Akinci and Anastasiades need to address this issue together and agree on a basic communication strategy, so they do not unintentionally cause problems for each other in their communities. At every meeting they should agree what they will tell the media and how this will be presented in order to minimise the scope for misinformation, which appeared as soon as the property arrangements were announced. Admittedly, the property agreement was so general it could have been interpreted in any number of negative ways, as was the case.

This failure to agree on how things should be presented was evident again this week, as representatives of the two leaders attempted to re-assure their respective sides about the agreement on the property issue by putting their own spin on it. Akinci’s ‘foreign minister’ said on Thursday that a lot of money would be needed to settle the property issue, the implication being that owners would be compensated and users would stay in the houses they were living in.
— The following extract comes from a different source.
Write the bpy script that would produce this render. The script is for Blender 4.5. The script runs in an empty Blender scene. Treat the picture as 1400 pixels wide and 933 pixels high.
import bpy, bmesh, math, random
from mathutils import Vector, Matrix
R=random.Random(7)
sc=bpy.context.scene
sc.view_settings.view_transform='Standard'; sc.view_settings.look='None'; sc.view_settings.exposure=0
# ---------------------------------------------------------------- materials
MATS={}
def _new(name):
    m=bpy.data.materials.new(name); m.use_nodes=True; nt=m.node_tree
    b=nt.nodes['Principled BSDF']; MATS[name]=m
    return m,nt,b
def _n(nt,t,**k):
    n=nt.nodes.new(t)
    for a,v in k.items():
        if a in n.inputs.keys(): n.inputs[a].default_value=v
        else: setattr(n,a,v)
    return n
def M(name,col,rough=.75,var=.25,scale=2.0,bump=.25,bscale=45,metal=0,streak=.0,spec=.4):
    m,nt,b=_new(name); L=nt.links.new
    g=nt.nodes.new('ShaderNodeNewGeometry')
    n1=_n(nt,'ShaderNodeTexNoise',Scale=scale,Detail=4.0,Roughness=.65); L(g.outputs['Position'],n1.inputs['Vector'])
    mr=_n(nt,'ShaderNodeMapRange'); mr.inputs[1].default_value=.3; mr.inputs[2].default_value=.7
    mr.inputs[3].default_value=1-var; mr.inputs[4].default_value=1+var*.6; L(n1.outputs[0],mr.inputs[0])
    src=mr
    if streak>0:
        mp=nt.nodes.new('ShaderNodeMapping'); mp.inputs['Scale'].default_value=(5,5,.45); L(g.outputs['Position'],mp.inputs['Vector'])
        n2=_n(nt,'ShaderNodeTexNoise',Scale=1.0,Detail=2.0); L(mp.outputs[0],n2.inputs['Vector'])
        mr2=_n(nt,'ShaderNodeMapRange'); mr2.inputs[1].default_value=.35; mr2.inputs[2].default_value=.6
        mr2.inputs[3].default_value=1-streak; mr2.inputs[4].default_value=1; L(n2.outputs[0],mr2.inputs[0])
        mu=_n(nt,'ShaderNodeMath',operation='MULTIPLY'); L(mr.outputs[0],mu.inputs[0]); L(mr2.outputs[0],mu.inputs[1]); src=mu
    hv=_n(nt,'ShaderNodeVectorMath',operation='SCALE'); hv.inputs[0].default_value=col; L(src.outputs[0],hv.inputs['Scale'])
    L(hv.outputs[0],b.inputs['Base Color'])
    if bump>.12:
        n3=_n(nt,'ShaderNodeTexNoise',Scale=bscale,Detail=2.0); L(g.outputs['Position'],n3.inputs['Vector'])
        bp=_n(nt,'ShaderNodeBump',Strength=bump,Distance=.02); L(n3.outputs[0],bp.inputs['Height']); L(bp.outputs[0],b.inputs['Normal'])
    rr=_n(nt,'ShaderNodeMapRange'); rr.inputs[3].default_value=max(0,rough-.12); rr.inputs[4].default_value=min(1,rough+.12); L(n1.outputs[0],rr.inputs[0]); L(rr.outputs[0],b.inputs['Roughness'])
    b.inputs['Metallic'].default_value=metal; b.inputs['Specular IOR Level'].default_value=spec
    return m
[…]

Anastasiades’ spokesman, speaking to overseas Cypriots on the same day, said the criteria submitted by the president for settling the property issue were in double digits, implying the objective was to protect the right of the house owner.

This would suggest that the old antagonism might be slipping back into the process. It highlights the need for the leaders to transmit the same message and be seen to be on the same wavelength, even if they are speaking to different audiences with different concerns and fears. Only then will people be re-assured that their leaders are not misleading them. More importantly, it would bring home the fact Anastasiades and Akinci are deciding together what is in the interest of both communities. Such a strategy could also help gradually dispel the widely-held view that a peace deal is, by definition, a zero-sum game. It is not, and leaders speaking the same language (even if it is in different languages) would be making the point convincingly.

The Cyprus talks have always been plagued by suspicion, mistrust, prejudice and often open hostility. This is what people have been accustomed to for the last 40 years and what they have come to expect. Even the talks between Christofias and Talat, who had a good relationship and were committed to a settlement, never gave the impression there was a real unity of purpose and that they had put behind them the zero-sum game. This may have been because Talat was facing elections, while Christofias lacked the resolve to deal with the relentlessly tough criticism he was subjected to by the hard-line parties.

Anastasiades and Akinci, in contrast, have shown that talks move very fast in an environment of trust and openness. This unity of purpose needs to be reflected in their common communication strategy as it will reinforce the view that the talks have progressed from a zero-sum game to a win-win status.